The last few seasons after Lefebvre’s ownership ended were made all the more difficult because top college players from Ottawa were able to find work in Toronto and Montreal more easily and didn’t return home.
A return to CWHL?
Providing the type of support to players that existed previously – such as help finding employment – would be key to the success of any future CWHL team in Ottawa, notes Steve Gibson, the club general manager for the Senators organization that continues to run programs for teenaged girls.
“We’ve discussed it. We’re just watching how the CW goes this year,” notes Gibson, who isn’t sure how soon a return to the league would be possible. “I really hope that moving forward we can get back in there.

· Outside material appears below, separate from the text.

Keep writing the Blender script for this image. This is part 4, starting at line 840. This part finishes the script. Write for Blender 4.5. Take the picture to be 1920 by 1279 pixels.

But it’s going to take a lot more local support than just the Ottawa Senators and the Kanata Girls’ Hockey Association.”
Although she’s now distanced herself from involvement with the CWHL, Landry would also like to see a team back in Ottawa down the road.
“Here in Ottawa right now we have very, very, very good hockey players playing ‘AA’ hockey where you don’t practice, you play once a week, and it’s kind of wasted talent,” she says. “That’s the difference, I guess, between men’s and women’s hockey.
“We don’t get paid to play – we love to play, and we want to keep this game going.”